The effects of what was happening in Europe during the 1930’s changed attitudes of many in Hollywood. Anti-fascist groups organized, some led by movie stars like Paul Muni, James Cagney Melvyn Douglas and Sylvia Sydney. Most of the American public was still recovering from the depression and were not concerned about the potential war that was about to erupt in Europe and felt that American interest were best served by staying out of the furor building up over there. As late as 1939, Joe Kennedy, America’s Ambassador to England was at odds with President Roosevelt over Roosevelt’s providing ships to aid Churchill and England who feared an invasion by Hitler.

Warner Brothers, the most socially committed of all the major studios, led by Jack Warner, always persisted in making films that provided more than just entertainment value.

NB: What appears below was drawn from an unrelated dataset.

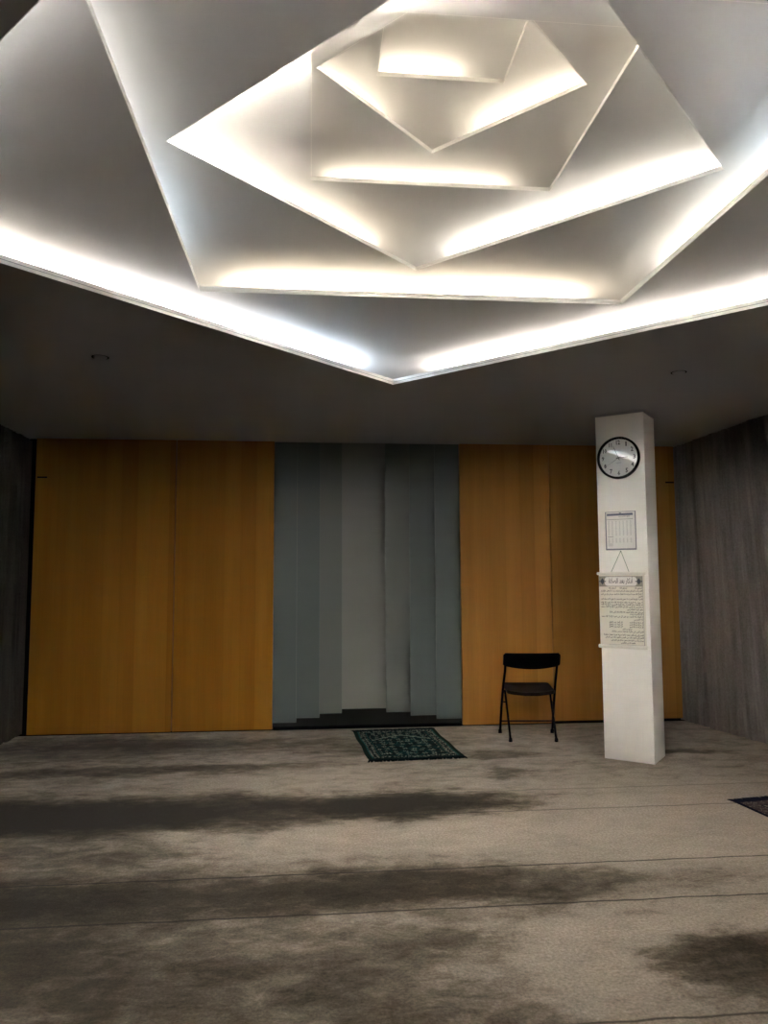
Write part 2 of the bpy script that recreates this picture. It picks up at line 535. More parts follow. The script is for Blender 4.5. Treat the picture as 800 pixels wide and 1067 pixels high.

In the early 1930’s Warner’s produced films that were ripped from “today’s headlines”, films with a message, “I Was a Fugitive from a Chain Gang”, “Heroes for Sale”, “The Public Enemy” and “They Won’t Forget” to name a few. In the late 1930’s Warner’s, unlike MGM, closed their business operations in Germany after their offices were attacked by hate mongers that resulted in the death of one employee. This was done despite the fact that Germany was Hollywood’s largest European customer at the time.

Based on a series of articles by former FBI agent Leon G. Torrou, who had been active as an agent investigating the infiltration of Nazi spies in the United States, “Confessions of a Nazi Spy” is considered the first anti-Nazi film to come out of Hollywood.

The story involves Dr. Karl Kassel (Paul Lukas) a propagandist who has come to America to rally support for the Nazi cause focusing on German-Americans. He brings forth the Fuehrer words that Germans are Germans first and Americans second and that they need to help bring down the evils of democracy.  An unemployed disaffected man name Kurt Schneider (Frances Lederer) joins the cause, agreeing spy for the Nazis. Schneider manages to obtain sensitive troop information deceiving a German-American soldier (Joe Sawyer) into providing the data.  A German passenger ship, the Bismarck, is continuously transporting new agents into America, including Hilda Kleinhauser who will eventually be apprehended by FBI agent Ed Renard (Edward G. Robinson) who has been assigned to investigate the case. When Miss Kleinhauser confesses and Schneider is arrested, the domino effect of the entire spy ring begins to crumble.

Directed by Anatole Litvak, “Confessions of a Nazi Spy” was a powerful document for the time, awakening Americans to the threat that war at their front door. Believing that Hitler and the war was Europe’s problem only, many American’s wanted to continue an isolationist policy. For making the film, producer Jack Warner would face accusations of being a warmonger. The film is done in a semi-documentary style incorporating actual news clips throughout the story.  Overall, the film is fast paced and thoroughly engrossing. Edward G. Robinson delivers a typical strong performance as the lead FBI agent Renard expounding  on the evils of the Nazi threat and America’s do nothing policy. The real acting highlight belongs to Paul Lukas as Dr. Kassel whose pro-Nazi rants are frighteningly as real as those you see of Hitler himself. George Sanders is also on board playing Nazi officer Franz Schlager. 

It should be mentioned that many actors and behind the scenes artists who worked on this film feared a backlash back in Germany. Actors and crew with family members still living in the fatherland feared for their safety. Some actors resorted to changing their names to help in hiding their identity.  Composer Max Steiner and cinematographer Ernest Haller received no credit on this film, which may have been purposeful on their part fearing a backlash to relatives back in Germany. The film was banned in both Germany and Japan as well as other European countries that had fallen to the Nazi machine. It is rumored Hitler promised to kill everyone involved in the making of this film after Germany has won the war.

Considered the first film to be released on the topic of anti-Nazism the film was released six months prior to the start of the war in 1939, awakening Americans to the danger of Hitler’s Germany. Still, there were isolationists who refused to take heed. There were groups in America who considered anti-Nazism to mean you were pro-communism. Supporters of Germany branded actors like Edward G. Robinson, Frances Leader, studio head Jack Warner and others communists or at least communist supporters.   In the film if you look closely you will see a propaganda flyer headline that accuses then President Franklin Roosevelt of being a communist.  

By 1940 and after, other filmmakers and studios jumped on the anti-Nazi bandwagon as Hitler’s terror spread across Europe with films like “All Through the Night”, “Foreign Correspondent”, :Man Hunt and “The Mortal Storm.”  After MGM released “The Mortal Storm in 1940, Hitler banned MGM films.  “Confessions of a Nazi Spy” remains the most blatant and one of the most interesting. 

One last note, director Don Siegel worked on the montage sequences of this film.